**Job:** Across the material below, how many lines contain the word "recreates"? Give only the number.

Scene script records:
★ ★ ★

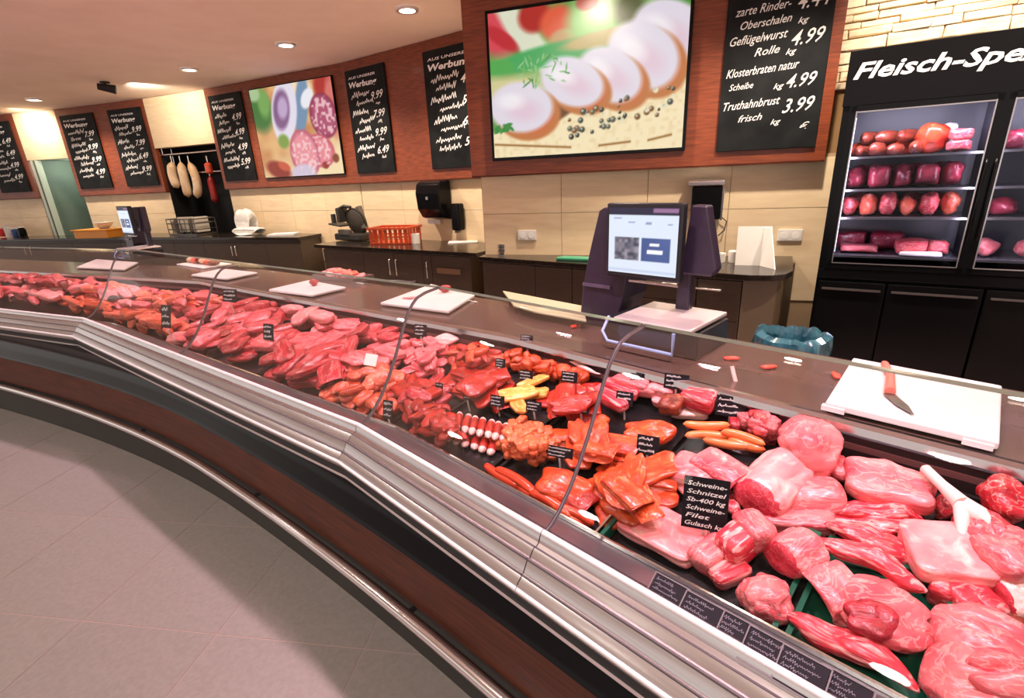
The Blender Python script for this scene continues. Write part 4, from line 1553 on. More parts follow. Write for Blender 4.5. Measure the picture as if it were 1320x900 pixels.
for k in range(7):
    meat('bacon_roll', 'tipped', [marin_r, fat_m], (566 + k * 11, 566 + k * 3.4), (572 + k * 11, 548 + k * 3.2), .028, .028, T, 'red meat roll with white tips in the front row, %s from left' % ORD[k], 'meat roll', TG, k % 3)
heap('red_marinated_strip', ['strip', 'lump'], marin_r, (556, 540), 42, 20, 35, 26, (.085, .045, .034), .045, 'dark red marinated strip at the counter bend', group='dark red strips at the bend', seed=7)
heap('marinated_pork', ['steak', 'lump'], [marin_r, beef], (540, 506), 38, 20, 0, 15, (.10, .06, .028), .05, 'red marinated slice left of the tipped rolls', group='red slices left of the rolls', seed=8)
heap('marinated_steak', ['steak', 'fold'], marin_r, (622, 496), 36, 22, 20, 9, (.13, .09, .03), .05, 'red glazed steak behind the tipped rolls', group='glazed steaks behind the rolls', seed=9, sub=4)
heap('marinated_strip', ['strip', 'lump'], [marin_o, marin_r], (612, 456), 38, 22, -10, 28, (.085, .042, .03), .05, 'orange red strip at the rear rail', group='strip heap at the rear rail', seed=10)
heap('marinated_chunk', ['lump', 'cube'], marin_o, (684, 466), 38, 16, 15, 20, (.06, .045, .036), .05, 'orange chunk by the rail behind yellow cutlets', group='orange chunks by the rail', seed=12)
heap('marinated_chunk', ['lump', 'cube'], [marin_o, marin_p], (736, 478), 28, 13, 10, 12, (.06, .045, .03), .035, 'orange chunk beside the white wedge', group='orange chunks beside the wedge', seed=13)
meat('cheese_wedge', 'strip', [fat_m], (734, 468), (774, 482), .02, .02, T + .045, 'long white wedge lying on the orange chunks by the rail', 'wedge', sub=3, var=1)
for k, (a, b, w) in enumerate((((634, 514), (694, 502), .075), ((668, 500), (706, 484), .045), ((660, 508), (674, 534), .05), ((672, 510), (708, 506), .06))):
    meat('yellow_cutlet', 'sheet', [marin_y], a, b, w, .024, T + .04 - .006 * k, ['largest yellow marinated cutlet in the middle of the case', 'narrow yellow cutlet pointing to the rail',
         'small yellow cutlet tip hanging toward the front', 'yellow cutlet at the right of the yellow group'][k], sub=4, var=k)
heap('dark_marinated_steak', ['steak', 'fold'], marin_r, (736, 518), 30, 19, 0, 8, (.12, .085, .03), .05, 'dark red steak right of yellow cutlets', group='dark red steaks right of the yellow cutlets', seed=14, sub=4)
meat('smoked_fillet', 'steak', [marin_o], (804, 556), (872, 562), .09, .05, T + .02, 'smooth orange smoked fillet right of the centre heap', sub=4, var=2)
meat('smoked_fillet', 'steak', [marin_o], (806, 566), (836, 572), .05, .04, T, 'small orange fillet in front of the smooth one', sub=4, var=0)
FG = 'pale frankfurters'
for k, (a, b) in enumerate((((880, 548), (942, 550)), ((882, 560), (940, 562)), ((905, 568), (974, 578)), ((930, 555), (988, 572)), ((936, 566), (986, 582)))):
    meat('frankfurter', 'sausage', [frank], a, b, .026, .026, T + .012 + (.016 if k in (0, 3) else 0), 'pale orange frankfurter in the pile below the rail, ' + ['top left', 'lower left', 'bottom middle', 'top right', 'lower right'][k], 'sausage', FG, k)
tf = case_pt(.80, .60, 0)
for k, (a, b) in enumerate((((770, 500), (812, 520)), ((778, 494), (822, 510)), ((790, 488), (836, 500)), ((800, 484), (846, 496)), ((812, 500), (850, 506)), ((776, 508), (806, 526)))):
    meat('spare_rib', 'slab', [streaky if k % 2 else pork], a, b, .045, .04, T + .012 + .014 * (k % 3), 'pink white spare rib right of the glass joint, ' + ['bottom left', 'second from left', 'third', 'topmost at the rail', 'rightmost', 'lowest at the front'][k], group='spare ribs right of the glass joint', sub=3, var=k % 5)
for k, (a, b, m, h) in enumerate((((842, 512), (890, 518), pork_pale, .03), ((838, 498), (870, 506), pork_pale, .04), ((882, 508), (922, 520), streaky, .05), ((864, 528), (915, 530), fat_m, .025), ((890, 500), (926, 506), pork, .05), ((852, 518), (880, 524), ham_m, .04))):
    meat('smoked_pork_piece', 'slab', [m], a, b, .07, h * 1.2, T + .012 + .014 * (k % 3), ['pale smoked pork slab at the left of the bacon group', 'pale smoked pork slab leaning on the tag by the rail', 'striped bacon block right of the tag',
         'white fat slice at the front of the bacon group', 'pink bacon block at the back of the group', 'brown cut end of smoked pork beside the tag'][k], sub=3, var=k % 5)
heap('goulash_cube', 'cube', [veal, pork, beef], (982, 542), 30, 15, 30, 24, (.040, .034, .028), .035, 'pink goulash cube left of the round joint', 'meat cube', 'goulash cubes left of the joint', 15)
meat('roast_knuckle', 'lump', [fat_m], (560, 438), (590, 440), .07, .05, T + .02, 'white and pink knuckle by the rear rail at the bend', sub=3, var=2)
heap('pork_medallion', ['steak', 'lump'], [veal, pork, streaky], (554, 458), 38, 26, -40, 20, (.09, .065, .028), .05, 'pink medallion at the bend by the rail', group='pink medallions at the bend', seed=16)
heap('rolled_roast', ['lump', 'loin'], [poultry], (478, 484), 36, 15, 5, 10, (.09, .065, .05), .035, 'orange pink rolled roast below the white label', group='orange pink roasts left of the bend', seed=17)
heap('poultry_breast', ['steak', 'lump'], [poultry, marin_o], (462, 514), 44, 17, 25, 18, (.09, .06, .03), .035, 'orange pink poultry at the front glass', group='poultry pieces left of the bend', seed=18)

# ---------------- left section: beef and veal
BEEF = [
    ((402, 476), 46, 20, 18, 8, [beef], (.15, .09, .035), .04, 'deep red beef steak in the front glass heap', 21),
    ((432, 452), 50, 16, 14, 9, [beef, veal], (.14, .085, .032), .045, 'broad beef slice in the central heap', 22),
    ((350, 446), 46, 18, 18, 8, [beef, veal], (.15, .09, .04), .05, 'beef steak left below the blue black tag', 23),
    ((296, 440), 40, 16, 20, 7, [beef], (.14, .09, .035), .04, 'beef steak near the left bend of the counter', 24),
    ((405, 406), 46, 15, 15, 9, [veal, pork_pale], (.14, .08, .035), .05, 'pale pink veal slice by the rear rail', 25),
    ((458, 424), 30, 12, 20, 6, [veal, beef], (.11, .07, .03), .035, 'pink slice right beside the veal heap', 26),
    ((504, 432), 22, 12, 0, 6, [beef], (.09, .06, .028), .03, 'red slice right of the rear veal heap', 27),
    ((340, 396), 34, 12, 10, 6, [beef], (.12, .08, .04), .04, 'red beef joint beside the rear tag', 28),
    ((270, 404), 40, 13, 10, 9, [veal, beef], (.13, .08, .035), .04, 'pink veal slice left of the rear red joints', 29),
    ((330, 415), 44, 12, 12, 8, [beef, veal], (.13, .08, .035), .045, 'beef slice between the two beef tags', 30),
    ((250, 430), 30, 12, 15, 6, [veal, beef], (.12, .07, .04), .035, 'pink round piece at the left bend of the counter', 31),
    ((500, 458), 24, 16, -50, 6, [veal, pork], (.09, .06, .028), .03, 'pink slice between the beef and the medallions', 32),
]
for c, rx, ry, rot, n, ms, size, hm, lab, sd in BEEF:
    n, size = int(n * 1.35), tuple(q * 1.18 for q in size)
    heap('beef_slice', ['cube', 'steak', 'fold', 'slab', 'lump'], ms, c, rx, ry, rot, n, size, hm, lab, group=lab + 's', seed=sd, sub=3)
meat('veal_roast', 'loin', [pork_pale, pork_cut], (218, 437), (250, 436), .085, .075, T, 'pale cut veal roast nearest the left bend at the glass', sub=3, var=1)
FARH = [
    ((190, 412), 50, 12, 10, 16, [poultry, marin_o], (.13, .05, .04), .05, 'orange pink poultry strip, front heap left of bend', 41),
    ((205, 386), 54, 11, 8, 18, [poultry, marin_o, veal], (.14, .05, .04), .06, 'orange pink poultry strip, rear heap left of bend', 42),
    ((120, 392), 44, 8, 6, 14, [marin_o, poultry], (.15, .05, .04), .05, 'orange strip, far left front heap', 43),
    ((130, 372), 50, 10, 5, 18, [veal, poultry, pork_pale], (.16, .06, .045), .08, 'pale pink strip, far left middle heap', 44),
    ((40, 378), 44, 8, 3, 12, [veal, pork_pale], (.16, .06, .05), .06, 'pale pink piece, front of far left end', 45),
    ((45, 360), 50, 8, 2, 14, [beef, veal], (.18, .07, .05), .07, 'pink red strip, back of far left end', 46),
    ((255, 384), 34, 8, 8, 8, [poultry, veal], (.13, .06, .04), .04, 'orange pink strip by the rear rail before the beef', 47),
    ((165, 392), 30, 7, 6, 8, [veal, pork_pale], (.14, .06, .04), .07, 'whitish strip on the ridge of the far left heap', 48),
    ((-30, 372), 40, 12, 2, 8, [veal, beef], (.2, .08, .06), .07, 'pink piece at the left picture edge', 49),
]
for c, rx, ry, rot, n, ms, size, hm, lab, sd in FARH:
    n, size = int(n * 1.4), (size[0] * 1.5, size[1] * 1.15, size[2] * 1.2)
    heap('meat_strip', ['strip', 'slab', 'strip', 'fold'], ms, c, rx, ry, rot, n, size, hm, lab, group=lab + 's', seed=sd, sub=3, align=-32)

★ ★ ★

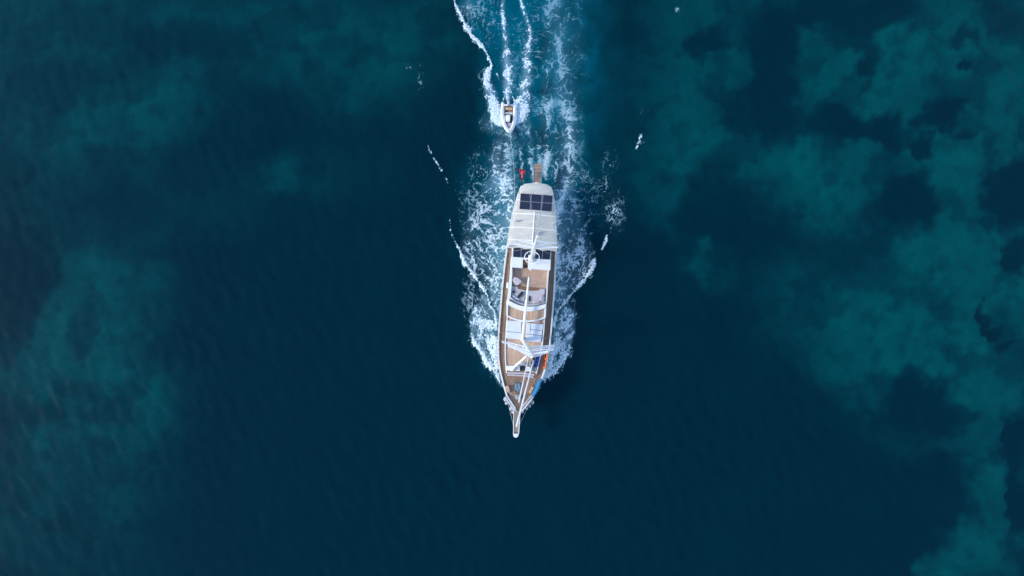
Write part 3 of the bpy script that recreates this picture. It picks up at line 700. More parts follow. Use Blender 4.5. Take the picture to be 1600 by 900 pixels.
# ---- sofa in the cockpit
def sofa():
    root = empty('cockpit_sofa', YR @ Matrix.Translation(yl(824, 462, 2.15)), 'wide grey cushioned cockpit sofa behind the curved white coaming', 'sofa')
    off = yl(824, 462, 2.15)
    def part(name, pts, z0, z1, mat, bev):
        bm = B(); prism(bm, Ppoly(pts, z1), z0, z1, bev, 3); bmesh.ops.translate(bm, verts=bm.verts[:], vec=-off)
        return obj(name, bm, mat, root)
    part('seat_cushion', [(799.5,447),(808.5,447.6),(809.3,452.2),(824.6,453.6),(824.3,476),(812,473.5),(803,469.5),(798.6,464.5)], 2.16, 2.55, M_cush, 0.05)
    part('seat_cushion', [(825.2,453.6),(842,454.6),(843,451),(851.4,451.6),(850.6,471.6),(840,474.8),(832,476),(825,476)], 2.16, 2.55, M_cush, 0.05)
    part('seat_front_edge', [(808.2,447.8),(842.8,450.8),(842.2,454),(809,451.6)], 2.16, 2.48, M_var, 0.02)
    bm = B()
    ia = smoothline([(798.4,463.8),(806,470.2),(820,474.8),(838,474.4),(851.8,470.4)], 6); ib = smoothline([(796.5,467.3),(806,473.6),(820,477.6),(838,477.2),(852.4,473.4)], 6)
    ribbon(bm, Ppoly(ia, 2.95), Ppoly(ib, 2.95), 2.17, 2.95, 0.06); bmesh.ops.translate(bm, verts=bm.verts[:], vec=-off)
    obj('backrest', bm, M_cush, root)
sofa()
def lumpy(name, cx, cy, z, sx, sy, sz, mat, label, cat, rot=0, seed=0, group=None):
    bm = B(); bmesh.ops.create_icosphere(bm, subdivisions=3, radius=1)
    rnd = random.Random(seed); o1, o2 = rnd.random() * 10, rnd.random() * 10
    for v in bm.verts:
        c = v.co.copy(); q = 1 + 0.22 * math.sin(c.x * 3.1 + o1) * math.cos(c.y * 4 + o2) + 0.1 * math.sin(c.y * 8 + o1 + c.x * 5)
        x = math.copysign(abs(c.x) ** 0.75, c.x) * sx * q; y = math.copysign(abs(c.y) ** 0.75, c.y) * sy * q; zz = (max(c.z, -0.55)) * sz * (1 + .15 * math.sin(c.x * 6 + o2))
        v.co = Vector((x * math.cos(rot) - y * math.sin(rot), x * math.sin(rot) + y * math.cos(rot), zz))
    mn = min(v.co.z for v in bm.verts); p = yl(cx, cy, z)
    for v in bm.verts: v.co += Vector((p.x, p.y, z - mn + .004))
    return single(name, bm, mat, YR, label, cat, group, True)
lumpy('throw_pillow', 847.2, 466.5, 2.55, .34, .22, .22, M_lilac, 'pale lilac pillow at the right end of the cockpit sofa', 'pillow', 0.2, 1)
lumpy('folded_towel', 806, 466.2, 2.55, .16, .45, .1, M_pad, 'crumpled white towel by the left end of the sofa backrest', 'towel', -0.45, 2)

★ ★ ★

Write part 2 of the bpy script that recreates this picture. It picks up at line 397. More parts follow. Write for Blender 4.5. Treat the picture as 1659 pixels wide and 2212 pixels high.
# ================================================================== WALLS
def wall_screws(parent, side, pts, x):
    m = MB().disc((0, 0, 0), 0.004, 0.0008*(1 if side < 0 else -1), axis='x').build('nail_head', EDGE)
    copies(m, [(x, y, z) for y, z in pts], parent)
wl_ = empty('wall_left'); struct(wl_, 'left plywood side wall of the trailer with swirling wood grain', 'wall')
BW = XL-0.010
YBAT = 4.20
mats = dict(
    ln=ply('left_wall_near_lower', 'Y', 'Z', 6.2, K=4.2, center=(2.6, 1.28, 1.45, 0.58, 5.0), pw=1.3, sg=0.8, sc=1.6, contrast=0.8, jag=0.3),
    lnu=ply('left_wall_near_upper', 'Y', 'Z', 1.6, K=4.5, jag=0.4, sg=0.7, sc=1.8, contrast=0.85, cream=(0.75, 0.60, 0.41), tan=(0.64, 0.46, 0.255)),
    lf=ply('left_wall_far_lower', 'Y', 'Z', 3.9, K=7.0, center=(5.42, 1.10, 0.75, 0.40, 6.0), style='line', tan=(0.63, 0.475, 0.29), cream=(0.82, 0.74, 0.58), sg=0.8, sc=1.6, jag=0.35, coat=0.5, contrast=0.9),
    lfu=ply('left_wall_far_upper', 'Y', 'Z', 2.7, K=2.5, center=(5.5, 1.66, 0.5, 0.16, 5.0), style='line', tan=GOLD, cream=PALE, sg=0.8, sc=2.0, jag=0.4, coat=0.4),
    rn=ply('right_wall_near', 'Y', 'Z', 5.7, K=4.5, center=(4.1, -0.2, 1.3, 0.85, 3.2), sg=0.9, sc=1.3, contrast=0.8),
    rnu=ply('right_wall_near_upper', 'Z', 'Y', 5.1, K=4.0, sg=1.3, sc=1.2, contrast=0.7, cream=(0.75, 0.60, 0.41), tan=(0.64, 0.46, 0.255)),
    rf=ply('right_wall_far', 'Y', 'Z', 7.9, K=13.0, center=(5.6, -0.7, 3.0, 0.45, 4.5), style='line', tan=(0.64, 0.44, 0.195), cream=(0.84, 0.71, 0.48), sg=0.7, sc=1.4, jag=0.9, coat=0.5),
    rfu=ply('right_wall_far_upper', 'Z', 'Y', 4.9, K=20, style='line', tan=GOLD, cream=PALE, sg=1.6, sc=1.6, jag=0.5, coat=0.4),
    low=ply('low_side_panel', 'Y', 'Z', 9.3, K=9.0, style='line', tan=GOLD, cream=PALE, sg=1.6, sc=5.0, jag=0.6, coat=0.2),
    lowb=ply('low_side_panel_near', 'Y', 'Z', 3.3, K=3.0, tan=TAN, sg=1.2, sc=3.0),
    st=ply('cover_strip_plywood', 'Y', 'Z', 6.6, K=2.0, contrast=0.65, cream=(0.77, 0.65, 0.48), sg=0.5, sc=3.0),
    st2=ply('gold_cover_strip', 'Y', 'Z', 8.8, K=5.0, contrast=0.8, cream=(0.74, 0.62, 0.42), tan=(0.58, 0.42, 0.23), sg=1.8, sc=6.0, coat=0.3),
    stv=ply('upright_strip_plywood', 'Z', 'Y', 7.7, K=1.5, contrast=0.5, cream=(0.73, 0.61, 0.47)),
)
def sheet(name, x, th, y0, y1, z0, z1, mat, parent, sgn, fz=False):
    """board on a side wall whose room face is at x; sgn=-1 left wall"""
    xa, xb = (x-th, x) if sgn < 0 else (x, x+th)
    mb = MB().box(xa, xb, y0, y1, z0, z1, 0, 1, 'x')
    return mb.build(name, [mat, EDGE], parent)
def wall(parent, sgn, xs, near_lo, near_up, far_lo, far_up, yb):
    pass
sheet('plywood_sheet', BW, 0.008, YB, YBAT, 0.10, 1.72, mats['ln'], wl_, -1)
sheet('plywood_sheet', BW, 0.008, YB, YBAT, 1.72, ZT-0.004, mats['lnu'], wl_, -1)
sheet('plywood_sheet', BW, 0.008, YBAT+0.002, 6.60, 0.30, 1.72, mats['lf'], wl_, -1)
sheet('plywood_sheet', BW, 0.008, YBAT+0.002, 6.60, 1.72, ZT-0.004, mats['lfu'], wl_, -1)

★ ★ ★

**Task response:** 2